__Aim of the exercise__. Print the listing below exactly.

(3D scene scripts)

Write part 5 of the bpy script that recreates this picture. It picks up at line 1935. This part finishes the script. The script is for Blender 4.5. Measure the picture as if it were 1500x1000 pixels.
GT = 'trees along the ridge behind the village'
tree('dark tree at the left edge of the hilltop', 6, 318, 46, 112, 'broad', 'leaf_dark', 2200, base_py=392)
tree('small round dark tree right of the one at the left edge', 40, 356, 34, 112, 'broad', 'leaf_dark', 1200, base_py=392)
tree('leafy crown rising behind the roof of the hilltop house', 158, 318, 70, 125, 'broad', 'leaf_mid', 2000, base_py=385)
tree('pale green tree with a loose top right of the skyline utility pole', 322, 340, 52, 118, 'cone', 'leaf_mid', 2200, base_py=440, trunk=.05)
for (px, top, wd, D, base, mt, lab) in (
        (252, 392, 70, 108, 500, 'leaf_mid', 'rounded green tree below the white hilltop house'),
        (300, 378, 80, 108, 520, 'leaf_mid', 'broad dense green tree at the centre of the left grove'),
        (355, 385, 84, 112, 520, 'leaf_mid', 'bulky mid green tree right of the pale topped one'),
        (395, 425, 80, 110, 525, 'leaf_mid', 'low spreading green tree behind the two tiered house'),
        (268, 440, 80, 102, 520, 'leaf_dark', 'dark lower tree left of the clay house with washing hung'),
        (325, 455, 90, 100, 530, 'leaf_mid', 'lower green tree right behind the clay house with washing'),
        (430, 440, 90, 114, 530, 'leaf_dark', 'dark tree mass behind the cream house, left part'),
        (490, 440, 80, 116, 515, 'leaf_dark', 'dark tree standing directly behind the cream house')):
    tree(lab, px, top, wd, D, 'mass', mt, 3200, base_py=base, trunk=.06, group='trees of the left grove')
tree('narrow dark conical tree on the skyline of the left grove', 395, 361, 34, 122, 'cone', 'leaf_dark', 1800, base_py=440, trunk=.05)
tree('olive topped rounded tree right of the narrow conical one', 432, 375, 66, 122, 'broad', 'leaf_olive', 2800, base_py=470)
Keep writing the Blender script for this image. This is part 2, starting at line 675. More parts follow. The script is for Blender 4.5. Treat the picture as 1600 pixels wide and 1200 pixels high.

__Written solution__.
Write part 5 of the bpy script that recreates this picture. It picks up at line 1935. This part finishes the script. The script is for Blender 4.5. Measure the picture as if it were 1500x1000 pixels.
GT = 'trees along the ridge behind the village'
tree('dark tree at the left edge of the hilltop', 6, 318, 46, 112, 'broad', 'leaf_dark', 2200, base_py=392)
tree('small round dark tree right of the one at the left edge', 40, 356, 34, 112, 'broad', 'leaf_dark', 1200, base_py=392)
tree('leafy crown rising behind the roof of the hilltop house', 158, 318, 70, 125, 'broad', 'leaf_mid', 2000, base_py=385)
tree('pale green tree with a loose top right of the skyline utility pole', 322, 340, 52, 118, 'cone', 'leaf_mid', 2200, base_py=440, trunk=.05)
for (px, top, wd, D, base, mt, lab) in (
        (252, 392, 70, 108, 500, 'leaf_mid', 'rounded green tree below the white hilltop house'),
        (300, 378, 80, 108, 520, 'leaf_mid', 'broad dense green tree at the centre of the left grove'),
        (355, 385, 84, 112, 520, 'leaf_mid', 'bulky mid green tree right of the pale topped one'),
        (395, 425, 80, 110, 525, 'leaf_mid', 'low spreading green tree behind the two tiered house'),
        (268, 440, 80, 102, 520, 'leaf_dark', 'dark lower tree left of the clay house with washing hung'),
        (325, 455, 90, 100, 530, 'leaf_mid', 'lower green tree right behind the clay house with washing'),
        (430, 440, 90, 114, 530, 'leaf_dark', 'dark tree mass behind the cream house, left part'),
        (490, 440, 80, 116, 515, 'leaf_dark', 'dark tree standing directly behind the cream house')):
    tree(lab, px, top, wd, D, 'mass', mt, 3200, base_py=base, trunk=.06, group='trees of the left grove')
tree('narrow dark conical tree on the skyline of the left grove', 395, 361, 34, 122, 'cone', 'leaf_dark', 1800, base_py=440, trunk=.05)
tree('olive topped rounded tree right of the narrow conical one', 432, 375, 66, 122, 'broad', 'leaf_olive', 2800, base_py=470)
Keep writing the Blender script for this image. This is part 2, starting at line 675. More parts follow. The script is for Blender 4.5. Treat the picture as 1600 pixels wide and 1200 pixels high.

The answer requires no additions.